- _Work to be completed_
Copy each line that contains the word "Python".

- _Input rows_
+-------+

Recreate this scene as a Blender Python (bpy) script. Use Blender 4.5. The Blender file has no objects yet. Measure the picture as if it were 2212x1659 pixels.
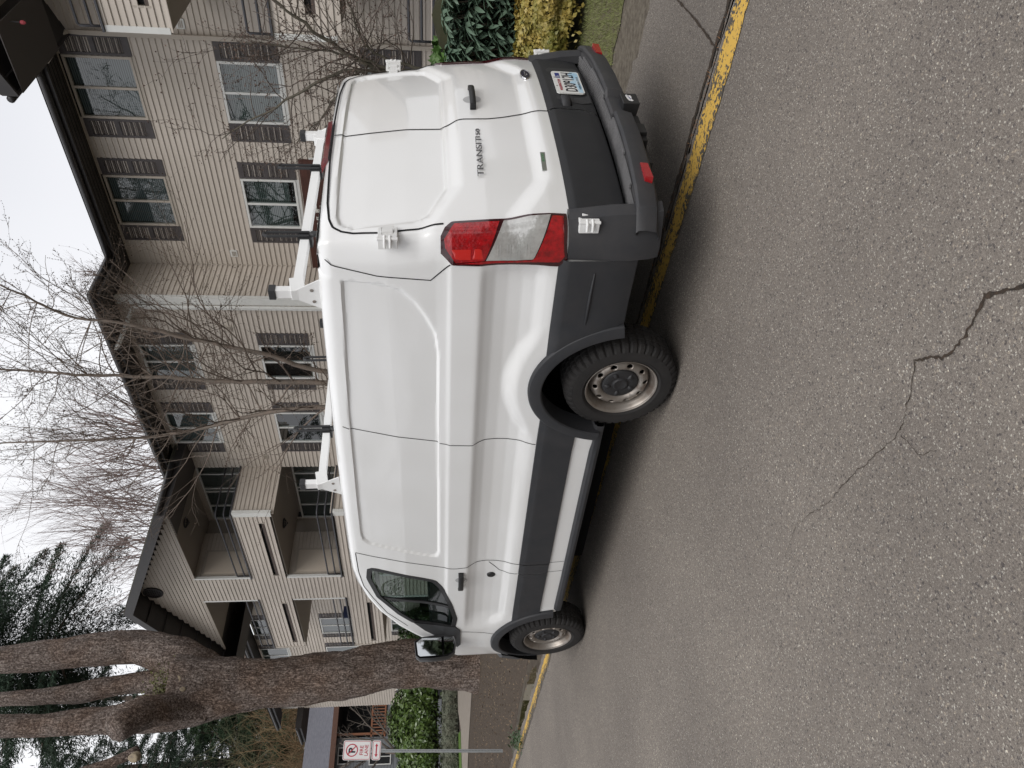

+-------+

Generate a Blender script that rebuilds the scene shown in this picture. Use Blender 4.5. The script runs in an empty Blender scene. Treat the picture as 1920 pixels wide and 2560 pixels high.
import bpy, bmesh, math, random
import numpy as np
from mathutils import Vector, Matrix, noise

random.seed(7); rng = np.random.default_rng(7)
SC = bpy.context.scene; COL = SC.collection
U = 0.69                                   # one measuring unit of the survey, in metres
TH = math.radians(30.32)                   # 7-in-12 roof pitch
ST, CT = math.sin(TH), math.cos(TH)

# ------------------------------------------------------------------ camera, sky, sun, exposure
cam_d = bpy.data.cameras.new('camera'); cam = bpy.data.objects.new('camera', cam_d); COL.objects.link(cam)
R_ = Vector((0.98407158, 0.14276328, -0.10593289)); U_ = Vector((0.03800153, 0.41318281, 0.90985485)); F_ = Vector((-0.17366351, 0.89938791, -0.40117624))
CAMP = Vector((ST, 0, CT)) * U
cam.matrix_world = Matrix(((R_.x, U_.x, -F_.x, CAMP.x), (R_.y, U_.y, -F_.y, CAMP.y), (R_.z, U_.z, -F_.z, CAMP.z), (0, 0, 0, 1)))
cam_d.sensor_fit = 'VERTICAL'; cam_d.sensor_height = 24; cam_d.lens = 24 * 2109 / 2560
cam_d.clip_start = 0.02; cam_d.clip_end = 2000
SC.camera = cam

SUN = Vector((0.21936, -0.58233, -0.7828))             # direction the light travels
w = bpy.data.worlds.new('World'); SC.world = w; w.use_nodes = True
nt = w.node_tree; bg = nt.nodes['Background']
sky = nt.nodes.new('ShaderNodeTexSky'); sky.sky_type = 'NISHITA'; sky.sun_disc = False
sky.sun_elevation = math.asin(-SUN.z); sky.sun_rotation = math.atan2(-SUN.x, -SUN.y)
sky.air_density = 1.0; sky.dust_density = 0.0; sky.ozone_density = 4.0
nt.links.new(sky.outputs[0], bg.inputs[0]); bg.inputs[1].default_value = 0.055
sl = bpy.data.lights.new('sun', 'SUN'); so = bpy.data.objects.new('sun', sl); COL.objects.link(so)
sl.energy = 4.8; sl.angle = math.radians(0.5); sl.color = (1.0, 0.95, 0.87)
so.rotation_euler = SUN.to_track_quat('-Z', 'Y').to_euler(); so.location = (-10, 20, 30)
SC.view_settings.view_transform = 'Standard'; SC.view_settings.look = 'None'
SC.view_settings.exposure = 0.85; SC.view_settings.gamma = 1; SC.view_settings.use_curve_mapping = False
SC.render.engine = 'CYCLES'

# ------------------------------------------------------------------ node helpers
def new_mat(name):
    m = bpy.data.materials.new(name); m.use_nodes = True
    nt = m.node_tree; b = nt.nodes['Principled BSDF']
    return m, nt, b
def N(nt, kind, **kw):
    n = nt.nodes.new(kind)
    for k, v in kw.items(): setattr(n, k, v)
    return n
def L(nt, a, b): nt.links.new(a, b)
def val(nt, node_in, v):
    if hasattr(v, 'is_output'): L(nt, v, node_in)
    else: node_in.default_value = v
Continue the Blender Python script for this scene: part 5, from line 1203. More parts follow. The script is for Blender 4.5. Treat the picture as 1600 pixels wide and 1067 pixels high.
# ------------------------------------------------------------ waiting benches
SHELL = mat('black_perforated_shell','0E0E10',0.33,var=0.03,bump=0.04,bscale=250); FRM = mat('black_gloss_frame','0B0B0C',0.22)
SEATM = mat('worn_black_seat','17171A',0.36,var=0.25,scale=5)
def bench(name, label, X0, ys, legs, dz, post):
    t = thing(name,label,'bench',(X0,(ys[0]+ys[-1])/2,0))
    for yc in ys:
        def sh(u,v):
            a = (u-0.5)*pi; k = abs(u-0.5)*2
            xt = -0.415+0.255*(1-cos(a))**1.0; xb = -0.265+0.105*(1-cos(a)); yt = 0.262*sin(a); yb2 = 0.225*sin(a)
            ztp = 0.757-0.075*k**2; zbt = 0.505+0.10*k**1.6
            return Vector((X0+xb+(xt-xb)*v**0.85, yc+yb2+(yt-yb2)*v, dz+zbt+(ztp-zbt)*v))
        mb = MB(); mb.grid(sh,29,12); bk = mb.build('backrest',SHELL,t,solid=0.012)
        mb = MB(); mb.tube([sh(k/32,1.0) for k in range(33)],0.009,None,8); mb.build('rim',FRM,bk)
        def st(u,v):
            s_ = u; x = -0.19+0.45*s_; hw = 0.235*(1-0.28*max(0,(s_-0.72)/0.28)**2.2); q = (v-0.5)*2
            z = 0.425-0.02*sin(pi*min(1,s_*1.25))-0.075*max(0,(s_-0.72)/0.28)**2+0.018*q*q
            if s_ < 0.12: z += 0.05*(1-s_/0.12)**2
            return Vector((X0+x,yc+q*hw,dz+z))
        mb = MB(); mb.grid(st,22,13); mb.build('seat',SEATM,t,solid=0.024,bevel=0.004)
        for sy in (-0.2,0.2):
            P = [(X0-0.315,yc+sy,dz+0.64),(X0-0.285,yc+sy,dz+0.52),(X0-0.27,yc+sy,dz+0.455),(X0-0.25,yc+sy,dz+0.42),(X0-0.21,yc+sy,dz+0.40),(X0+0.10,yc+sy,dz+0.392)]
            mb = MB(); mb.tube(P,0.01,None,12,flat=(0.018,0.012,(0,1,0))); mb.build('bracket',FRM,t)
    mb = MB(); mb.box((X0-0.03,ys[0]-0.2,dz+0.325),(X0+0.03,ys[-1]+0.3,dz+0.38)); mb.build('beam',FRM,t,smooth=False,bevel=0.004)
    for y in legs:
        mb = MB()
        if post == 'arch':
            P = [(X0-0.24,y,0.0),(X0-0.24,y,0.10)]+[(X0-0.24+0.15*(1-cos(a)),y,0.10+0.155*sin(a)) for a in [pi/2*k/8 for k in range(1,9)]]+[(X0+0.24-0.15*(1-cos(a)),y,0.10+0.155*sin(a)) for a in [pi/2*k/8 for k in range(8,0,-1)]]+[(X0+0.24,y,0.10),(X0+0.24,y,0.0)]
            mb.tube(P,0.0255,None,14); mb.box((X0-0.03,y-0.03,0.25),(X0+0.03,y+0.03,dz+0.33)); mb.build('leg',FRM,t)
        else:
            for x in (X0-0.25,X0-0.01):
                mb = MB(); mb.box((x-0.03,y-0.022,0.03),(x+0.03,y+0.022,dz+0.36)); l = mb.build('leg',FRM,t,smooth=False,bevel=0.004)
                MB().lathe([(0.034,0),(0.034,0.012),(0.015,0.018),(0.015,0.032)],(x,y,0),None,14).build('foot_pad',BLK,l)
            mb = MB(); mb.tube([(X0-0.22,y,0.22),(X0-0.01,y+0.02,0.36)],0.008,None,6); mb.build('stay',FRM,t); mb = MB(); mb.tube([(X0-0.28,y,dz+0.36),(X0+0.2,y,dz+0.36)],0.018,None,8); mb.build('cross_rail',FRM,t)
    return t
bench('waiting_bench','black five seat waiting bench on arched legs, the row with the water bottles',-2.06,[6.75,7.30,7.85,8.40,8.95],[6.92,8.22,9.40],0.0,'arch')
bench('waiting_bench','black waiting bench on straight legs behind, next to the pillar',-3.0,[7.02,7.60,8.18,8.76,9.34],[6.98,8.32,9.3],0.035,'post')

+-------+

- _Answer to this problem_
Recreate this scene as a Blender Python (bpy) script. Use Blender 4.5. The Blender file has no objects yet. Measure the picture as if it were 2212x1659 pixels.
Continue the Blender Python script for this scene: part 5, from line 1203. More parts follow. The script is for Blender 4.5. Treat the picture as 1600 pixels wide and 1067 pixels high.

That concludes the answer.